Amazon.com Inc. is in the running to acquire Landmark Theatres, a move that would vault the e-commerce giant into the brick-and-mortar cinema industry, according to people familiar with the situation.
The company is vying with other suitors to acquire the business from Wagner/Cuban Cos., which is backed by billionaire Mark Cuban and Todd Wagner, according to the people, who asked not to be identified because the discussions are private. The chain’s owners have been working with investment banker Stephens Inc. on a possible sale, the people said. No final decisions have been made, and talks could still fall apart.
Pushing into movie theaters would follow Amazon’s expansion into myriad other forms of media, including a film and TV studio and music service. With Landmark, it gets a chain focused on independent and foreign films that was founded in 1974. The company has more than 50 theaters, including high-profile locations in New York, Philadelphia, Chicago, Los Angeles and San Francisco, with about 250 screens in 27 markets.
Amazon, based in Seattle, declined to comment. Officials at Landmark couldn’t be reached after normal business hours.

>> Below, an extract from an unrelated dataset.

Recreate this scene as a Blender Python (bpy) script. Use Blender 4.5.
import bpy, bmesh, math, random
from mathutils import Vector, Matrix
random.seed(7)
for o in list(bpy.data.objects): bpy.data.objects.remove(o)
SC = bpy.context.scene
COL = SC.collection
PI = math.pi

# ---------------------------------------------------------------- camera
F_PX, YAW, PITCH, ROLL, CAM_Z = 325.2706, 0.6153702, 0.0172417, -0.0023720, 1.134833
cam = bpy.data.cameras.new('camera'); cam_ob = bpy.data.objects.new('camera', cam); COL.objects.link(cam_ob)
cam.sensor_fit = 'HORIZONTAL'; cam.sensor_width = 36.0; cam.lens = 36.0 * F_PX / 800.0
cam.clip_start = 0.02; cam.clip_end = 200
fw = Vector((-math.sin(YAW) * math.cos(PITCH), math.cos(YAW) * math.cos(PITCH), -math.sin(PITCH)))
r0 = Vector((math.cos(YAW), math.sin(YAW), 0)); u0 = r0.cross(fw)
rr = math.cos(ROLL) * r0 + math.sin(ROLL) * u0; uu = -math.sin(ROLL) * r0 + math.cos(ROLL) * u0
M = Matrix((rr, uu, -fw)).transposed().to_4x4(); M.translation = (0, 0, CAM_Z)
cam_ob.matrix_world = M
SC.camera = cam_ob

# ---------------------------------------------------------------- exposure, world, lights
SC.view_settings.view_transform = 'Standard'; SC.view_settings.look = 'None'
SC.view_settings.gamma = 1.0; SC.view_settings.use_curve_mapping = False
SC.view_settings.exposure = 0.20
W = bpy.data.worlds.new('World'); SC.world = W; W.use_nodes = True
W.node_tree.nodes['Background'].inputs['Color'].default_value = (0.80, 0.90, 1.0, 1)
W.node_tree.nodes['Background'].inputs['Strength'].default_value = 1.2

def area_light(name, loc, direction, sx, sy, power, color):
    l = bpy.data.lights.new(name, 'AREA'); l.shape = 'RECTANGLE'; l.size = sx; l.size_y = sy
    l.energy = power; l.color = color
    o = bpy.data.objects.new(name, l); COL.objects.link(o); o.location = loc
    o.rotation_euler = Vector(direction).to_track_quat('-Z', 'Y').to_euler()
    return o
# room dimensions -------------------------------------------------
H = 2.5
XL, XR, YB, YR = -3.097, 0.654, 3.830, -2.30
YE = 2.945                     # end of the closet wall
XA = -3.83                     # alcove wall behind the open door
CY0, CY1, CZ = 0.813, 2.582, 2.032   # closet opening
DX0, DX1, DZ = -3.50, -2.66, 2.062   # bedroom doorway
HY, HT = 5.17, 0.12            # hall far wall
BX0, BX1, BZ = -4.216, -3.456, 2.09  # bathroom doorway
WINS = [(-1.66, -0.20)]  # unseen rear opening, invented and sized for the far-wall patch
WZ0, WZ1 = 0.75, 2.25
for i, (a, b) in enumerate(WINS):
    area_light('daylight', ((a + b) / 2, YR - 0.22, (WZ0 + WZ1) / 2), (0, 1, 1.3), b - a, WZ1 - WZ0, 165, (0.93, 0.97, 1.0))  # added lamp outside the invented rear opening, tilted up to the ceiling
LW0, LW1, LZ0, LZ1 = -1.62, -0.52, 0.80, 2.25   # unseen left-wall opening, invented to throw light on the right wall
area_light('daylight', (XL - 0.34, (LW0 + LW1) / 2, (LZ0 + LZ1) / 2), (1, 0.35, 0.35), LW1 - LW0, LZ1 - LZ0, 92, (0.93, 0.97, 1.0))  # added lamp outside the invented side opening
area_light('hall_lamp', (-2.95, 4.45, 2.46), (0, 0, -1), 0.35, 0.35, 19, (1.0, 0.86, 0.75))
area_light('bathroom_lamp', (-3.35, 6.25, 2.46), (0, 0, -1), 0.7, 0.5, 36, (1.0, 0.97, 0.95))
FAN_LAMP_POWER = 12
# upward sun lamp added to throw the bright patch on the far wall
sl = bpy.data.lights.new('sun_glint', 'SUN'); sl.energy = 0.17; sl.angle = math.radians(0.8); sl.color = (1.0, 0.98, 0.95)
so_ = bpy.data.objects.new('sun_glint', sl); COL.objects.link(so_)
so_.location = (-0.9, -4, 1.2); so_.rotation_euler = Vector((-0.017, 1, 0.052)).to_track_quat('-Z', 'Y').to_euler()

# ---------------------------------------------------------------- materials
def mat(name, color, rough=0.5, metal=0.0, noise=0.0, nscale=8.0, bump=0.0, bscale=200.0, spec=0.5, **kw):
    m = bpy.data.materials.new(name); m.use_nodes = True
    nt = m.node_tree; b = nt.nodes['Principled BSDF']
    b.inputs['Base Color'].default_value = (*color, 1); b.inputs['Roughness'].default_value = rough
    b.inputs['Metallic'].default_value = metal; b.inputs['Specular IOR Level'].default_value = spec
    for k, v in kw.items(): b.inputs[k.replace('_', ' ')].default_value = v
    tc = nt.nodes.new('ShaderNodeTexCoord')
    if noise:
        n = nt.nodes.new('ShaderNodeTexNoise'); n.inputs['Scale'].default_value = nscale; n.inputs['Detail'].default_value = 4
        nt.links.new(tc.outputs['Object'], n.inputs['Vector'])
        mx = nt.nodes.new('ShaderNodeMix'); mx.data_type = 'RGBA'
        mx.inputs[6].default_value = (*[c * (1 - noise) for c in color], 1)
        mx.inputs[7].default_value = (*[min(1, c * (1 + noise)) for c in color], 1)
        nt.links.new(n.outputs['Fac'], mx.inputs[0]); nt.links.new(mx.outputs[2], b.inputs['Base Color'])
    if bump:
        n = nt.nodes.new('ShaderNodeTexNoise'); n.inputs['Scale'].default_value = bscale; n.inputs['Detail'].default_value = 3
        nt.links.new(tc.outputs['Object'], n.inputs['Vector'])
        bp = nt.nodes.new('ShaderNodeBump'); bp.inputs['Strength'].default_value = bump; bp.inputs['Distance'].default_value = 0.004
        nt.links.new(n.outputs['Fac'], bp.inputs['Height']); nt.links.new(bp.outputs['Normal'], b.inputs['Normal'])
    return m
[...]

Though the acquisition price for Landmark would likely be small, it would mark a significant new incursion by Amazon into the physical world. The online retailer shocked the supermarket industry last year by acquiring Whole Foods for $13.7 billion, positioning the organic-food chain in the middle of its campaign to sell more groceries.
Prime Subscribers
The e-commerce company already spends billions each year on movies and TV shows, saying it helps entice shoppers to join its Prime subscription plan and makes existing members more likely to renew.
Amazon, founded as a book seller, previously disrupted that industry by giving authors an alternative to the big publishers, eliminating a middleman between readers and artists. It opened its first brick-and-mortar bookstore in 2015 in Seattle and now has nearly 20 around the country.
The U.S. government has previously barred film studios from the theater industry. But the U.S. government said earlier this month that it was considering terminating a 70-year-old Hollywood settlement that halted the vertical integration of studios and theaters. The so-called Paramount decree may have prevented smaller films from getting wider distribution.
Cuban and Wagner also own Magnolia Pictures, the production company 2929 Productions, and the networks AXS TV and HDNet Movies. Cuban, a 60-year-old who also appears on the reality show “Shark Tank,” told the Hollywood Reporter in April that he hired a bank to evaluate offers, but said at the time he was in “no rush to sell.”